What is it with Dr. John? Why is he playing this much loved jazzy mish mash with so much coolness? Doesn’t he chose to withhold himself,or is he, like his difficult Ske-Dat-De-Dat: The Spirit of Satch, which rearranged Satchmo hits with an ear for their roots but that wonderful spirit of the greatest jazzman of them all got lost in the shuffle, an artist with too much integrity to give us what we want.

Opening, Amy Helm had her debut album Did It Rain, released  late last month and the 44 year old Americana performer, often with her late father’s Midnight Ramblers, is a fine giving, bandleader, with some of her Pops sense of community, and while that lead her down blind alleys, like a drum solo 75 minutes in, her brand of country, rock, jam and gospel was fine in the long run.

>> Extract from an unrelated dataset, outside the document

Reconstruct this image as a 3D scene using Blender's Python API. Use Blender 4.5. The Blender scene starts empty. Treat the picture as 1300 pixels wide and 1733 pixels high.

Her new single “Rescue Me” was  wonderful. Plus, she does a mean Dr. John impression.

The Doctor however… while I enjoyed the first three songs from the photographers pit (we were given a draconian photo release to sign, and while I could care less, I might have cared if I made a living from it), the heat and the lack of interaction on instrumental dawdles put me to sleep the further away I got from the stage. Adding insult to injury, the crowd were talkative and personally, I wish they would shut the hell up. I am sick to death of not being able to hear a show because people are speaking over the music.

The set didn’t click for me at all and if Dr. John loves Louis Armstrong so much, maybe he should watch some old Armstrong footage, how, even at his most challenging, say the 1947 Town Hall gig, Satchmo never lost his audience, never took them for granted, never fell so deep into the sound, he didn’t remember he was an employee of we who paid him. Dr. John is what he is and many people love him and I respect him but I don’t respect him that much.